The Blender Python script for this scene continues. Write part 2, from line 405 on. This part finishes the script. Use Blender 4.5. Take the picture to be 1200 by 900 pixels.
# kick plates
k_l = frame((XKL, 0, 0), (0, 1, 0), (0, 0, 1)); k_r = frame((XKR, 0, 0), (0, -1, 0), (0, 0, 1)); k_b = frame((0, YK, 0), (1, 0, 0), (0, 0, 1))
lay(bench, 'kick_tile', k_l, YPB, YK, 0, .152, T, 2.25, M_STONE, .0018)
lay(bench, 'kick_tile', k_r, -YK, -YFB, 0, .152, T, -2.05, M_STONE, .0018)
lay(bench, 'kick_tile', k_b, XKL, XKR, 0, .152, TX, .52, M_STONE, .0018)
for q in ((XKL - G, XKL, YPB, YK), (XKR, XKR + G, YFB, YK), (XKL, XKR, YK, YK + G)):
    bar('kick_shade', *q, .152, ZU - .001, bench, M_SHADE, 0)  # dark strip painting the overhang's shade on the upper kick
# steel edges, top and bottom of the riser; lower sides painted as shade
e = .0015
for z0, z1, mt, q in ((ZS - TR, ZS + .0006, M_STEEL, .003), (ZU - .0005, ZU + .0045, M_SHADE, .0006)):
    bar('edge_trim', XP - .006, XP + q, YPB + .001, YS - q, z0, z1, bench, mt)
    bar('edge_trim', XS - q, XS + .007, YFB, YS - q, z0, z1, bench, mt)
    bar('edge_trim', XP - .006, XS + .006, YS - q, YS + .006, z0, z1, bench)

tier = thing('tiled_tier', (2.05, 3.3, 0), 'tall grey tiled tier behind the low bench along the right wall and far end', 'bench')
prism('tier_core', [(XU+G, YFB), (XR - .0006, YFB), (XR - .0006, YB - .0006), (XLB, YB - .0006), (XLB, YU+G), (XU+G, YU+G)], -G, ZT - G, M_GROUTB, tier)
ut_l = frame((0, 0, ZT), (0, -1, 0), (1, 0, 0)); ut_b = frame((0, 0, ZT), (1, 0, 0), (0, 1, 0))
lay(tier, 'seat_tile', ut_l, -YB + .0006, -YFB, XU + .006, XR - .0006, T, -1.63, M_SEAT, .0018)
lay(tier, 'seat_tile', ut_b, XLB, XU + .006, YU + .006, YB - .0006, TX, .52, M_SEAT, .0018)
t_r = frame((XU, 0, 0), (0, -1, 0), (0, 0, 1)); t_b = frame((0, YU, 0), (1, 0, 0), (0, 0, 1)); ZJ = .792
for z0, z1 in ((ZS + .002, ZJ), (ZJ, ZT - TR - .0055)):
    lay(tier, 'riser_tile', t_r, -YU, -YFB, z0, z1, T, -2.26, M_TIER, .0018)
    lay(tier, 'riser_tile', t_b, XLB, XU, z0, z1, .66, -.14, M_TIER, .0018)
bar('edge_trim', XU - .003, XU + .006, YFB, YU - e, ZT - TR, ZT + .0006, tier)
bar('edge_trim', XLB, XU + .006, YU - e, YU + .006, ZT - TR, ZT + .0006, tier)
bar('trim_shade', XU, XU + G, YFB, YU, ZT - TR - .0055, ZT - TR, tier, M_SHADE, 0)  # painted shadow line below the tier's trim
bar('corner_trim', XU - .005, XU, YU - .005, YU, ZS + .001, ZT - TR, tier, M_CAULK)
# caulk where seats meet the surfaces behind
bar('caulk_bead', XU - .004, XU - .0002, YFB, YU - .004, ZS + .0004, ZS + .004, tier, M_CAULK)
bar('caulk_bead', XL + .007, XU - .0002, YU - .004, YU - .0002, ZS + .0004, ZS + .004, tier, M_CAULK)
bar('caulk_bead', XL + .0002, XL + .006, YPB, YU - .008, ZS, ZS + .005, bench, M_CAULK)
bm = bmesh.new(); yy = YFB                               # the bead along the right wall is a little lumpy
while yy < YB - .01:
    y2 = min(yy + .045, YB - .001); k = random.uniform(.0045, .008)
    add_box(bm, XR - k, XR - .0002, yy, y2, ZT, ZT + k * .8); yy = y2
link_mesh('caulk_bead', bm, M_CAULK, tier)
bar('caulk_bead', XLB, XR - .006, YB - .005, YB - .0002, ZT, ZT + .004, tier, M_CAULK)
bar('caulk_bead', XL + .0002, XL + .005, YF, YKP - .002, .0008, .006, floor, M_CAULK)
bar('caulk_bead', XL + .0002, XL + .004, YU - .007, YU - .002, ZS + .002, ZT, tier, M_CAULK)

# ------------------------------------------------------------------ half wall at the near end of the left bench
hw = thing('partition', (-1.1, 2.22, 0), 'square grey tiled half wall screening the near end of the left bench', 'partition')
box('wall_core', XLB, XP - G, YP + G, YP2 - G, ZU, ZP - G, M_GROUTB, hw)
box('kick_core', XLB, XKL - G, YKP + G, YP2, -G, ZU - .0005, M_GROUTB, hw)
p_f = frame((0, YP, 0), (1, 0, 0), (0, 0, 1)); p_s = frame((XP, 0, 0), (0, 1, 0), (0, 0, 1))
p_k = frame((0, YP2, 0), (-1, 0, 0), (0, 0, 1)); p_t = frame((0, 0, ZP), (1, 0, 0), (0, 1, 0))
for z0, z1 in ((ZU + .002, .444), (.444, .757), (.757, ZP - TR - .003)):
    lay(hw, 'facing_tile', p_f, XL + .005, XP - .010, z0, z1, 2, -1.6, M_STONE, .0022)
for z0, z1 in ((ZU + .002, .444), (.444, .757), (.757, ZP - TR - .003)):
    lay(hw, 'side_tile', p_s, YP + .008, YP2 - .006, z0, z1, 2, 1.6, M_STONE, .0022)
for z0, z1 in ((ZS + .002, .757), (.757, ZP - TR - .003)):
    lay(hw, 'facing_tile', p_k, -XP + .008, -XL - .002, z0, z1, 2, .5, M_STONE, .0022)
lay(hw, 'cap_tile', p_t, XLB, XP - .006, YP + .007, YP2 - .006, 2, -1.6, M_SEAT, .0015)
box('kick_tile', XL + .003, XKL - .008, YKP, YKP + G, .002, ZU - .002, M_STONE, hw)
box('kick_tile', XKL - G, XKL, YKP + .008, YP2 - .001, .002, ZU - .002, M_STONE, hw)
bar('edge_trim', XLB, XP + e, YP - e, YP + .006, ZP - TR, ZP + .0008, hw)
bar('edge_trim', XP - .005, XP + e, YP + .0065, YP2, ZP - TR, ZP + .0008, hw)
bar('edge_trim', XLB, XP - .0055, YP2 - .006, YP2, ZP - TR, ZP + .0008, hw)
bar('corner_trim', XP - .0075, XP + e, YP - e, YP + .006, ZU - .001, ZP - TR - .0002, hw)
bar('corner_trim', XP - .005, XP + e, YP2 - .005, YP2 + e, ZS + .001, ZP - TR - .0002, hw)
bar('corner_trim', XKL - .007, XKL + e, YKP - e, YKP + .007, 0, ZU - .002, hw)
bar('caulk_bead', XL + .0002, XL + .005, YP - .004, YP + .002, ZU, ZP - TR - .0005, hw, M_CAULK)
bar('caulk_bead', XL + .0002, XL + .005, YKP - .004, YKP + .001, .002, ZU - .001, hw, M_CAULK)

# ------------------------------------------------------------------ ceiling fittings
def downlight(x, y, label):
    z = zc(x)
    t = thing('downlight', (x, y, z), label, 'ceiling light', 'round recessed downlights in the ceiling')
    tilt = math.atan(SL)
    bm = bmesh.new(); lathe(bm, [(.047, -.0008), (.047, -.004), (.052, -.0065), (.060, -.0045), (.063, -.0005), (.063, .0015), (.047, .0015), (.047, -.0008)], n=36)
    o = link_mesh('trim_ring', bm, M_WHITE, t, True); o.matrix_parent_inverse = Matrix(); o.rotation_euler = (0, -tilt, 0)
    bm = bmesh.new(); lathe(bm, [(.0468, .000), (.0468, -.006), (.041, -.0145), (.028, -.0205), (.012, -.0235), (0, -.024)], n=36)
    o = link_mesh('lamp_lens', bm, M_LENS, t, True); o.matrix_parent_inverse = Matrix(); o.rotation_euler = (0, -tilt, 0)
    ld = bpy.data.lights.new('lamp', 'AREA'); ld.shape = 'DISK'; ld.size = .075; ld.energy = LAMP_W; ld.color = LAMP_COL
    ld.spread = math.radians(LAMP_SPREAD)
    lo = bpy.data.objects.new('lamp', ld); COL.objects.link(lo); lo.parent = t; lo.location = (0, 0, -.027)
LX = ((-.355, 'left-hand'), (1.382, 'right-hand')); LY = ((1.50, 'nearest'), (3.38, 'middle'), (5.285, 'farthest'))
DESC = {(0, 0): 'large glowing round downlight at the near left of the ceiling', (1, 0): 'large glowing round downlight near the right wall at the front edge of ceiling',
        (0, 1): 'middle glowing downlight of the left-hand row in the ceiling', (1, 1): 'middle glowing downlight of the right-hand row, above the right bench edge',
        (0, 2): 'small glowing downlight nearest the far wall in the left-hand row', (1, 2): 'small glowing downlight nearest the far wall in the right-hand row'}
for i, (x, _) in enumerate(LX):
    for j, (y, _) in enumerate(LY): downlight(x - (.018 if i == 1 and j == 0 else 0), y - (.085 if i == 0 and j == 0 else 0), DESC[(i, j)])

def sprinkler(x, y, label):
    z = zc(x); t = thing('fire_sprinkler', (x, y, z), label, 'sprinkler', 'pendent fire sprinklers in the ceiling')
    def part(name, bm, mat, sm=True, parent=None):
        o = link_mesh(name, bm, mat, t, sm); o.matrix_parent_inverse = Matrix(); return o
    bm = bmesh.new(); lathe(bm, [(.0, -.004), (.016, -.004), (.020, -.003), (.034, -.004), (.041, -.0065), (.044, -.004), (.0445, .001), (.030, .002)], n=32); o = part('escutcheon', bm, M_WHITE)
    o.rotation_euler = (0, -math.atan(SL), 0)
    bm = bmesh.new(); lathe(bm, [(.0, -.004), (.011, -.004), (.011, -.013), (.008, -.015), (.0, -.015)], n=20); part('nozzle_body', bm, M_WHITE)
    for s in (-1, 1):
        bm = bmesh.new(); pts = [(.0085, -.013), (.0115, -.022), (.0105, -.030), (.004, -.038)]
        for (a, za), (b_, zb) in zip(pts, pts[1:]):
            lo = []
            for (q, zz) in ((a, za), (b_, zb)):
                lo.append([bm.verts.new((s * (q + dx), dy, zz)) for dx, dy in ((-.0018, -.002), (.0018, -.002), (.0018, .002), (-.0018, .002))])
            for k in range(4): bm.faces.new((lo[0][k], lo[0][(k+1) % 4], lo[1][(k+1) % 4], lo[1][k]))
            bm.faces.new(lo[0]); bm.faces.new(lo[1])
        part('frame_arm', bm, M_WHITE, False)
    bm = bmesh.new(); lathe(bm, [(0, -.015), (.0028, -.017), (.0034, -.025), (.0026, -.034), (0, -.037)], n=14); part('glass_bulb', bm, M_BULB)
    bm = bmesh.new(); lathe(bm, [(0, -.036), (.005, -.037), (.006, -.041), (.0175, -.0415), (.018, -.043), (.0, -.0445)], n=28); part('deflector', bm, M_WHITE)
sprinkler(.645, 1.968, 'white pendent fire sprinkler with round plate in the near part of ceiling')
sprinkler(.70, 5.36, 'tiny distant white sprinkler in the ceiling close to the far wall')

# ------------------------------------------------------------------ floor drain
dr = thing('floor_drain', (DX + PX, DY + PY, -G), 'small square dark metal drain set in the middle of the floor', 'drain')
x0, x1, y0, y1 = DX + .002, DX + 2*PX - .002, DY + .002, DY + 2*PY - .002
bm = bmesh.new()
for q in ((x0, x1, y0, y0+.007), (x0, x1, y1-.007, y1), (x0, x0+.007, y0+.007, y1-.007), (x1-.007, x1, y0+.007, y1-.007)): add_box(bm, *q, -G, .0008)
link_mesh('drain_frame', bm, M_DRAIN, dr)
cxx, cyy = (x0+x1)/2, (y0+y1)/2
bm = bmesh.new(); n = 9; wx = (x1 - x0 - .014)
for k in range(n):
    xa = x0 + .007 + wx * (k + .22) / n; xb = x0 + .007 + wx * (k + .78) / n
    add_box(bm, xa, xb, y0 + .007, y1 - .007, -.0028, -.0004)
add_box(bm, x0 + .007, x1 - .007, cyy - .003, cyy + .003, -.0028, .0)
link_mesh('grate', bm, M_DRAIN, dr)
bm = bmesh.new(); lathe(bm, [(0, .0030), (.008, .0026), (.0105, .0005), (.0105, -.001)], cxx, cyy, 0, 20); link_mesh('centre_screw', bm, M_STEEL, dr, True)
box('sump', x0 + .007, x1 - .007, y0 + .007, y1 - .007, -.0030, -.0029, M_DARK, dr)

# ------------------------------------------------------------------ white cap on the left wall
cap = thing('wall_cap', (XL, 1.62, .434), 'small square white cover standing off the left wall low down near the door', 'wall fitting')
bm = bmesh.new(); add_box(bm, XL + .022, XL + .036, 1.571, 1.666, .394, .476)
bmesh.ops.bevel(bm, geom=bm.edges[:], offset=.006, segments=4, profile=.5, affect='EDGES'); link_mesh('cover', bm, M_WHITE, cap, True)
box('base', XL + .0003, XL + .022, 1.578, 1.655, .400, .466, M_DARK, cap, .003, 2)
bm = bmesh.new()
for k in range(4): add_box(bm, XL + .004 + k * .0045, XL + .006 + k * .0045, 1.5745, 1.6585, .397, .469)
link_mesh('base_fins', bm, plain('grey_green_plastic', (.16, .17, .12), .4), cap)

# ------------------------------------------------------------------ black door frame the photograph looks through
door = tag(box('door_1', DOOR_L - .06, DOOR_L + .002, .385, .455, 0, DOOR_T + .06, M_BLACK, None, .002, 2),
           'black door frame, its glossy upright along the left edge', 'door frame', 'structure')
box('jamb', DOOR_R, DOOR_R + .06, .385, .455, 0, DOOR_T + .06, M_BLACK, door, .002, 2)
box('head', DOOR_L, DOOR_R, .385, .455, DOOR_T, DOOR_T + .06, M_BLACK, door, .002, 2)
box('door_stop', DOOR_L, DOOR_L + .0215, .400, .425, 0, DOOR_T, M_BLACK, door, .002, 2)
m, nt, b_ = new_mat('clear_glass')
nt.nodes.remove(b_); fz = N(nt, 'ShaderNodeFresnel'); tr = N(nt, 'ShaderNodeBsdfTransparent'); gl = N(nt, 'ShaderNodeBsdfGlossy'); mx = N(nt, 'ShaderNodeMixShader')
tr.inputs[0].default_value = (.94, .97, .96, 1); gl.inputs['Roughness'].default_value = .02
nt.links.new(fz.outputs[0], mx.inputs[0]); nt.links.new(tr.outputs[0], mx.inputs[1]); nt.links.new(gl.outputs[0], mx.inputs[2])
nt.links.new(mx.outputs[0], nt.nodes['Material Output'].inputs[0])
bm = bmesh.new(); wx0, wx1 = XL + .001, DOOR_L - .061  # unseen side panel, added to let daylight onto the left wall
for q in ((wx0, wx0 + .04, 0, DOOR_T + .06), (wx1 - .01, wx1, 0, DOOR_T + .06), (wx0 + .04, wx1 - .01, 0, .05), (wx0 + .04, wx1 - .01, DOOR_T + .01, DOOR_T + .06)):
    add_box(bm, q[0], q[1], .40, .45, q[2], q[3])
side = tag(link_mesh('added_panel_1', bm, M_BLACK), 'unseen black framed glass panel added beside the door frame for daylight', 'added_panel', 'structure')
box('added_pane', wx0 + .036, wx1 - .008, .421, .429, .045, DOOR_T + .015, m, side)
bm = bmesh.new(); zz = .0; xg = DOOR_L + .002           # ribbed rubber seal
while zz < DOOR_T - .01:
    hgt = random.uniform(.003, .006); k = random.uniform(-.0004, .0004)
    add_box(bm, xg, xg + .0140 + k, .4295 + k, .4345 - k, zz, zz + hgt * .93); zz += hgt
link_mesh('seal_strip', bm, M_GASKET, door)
==================================================
TO DO — Include the first line, the line containing "bar('edge_trim', XP - .006, XS", and every line between them, copied exactly from the material above; output no other line.

THE RESULT —
The Blender Python script for this scene continues. Write part 2, from line 405 on. This part finishes the script. Use Blender 4.5. Take the picture to be 1200 by 900 pixels.
# kick plates
k_l = frame((XKL, 0, 0), (0, 1, 0), (0, 0, 1)); k_r = frame((XKR, 0, 0), (0, -1, 0), (0, 0, 1)); k_b = frame((0, YK, 0), (1, 0, 0), (0, 0, 1))
lay(bench, 'kick_tile', k_l, YPB, YK, 0, .152, T, 2.25, M_STONE, .0018)
lay(bench, 'kick_tile', k_r, -YK, -YFB, 0, .152, T, -2.05, M_STONE, .0018)
lay(bench, 'kick_tile', k_b, XKL, XKR, 0, .152, TX, .52, M_STONE, .0018)
for q in ((XKL - G, XKL, YPB, YK), (XKR, XKR + G, YFB, YK), (XKL, XKR, YK, YK + G)):
    bar('kick_shade', *q, .152, ZU - .001, bench, M_SHADE, 0)  # dark strip painting the overhang's shade on the upper kick
# steel edges, top and bottom of the riser; lower sides painted as shade
e = .0015
for z0, z1, mt, q in ((ZS - TR, ZS + .0006, M_STEEL, .003), (ZU - .0005, ZU + .0045, M_SHADE, .0006)):
    bar('edge_trim', XP - .006, XP + q, YPB + .001, YS - q, z0, z1, bench, mt)
    bar('edge_trim', XS - q, XS + .007, YFB, YS - q, z0, z1, bench, mt)
    bar('edge_trim', XP - .006, XS + .006, YS - q, YS + .006, z0, z1, bench)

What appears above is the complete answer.